Bees like yellow. Which explains my bee's fascination with the dandelions. So I can't be too hasty in getting rid of them. (I would be more than optimistic if I thought I could dig them all out of my lawn any time soon. Those weeds have taken over the back yard.) I asked the gardeners at the centre what else the bee would like - heather and lavender they suggested. The heather has been planted; the little kitten from across the back lane is finding the peat mulch that sits around the heather quite enthralling.

When I transplanted the flowers into their pots on the patio, I noticed that all the flowers are - well, yellow. For the bee.

"How do you know it is one bee?" my co-worker asked. You know, well, the fact is that I just know. A gardener knows these things.

Last week, too, I decided to remove all the dead plants that hang over from the neighbour's yard. We have honeysuckle, wild roses, and bamboo, thanks to them. And a lot of dead foliage. This was quite the task, and as usual, the rose bush protested. (Note to self: wear long sleeves when pruning the rose bush.) Underneath all those plants was a lot of mint. Time to move on - apparently borage is good for attracting bees. My friend Randi brought me a plant and I decided that it would be perfect in snuffing out the mint.

My upstairs neighbour (the landlady) has this thought about gardening, "My idea of gardening is putting one invasive plant beside another and they can duke it out." Sounds good to me.

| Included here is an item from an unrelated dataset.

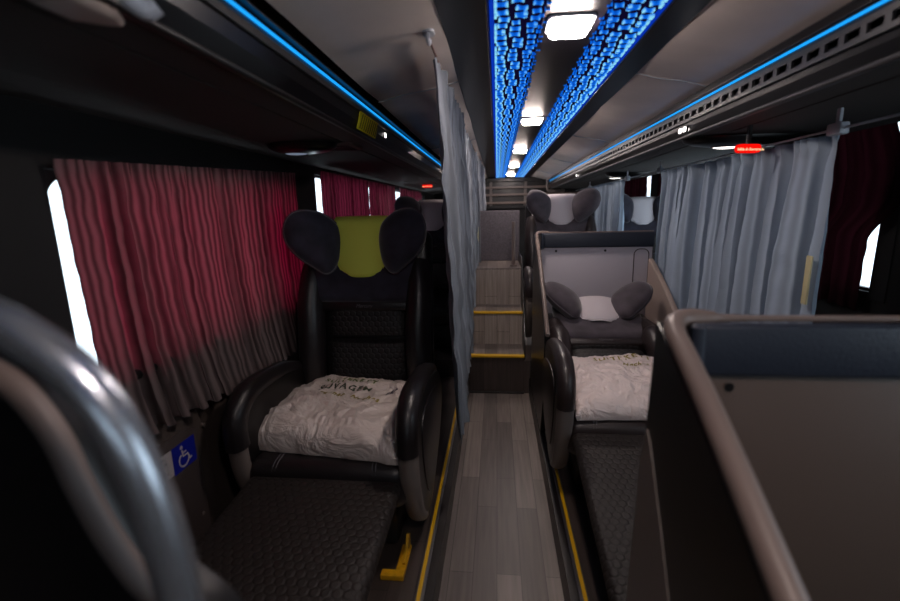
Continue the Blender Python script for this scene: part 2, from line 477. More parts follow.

So now, that side of the yard has been dug up and cleaned up, and the view of the rock wall is stunning. Well, I can't quite see it all because of the pile from doing all last weekend's clean up, but once it gets hauled away, I will. And I have new garden space - the rock wall apparently will be perfect for tomatoes and cucumbers.

Except, the plants for the bees are on the other side of the yard.

Back to the gardening plan. If it ever stops raining.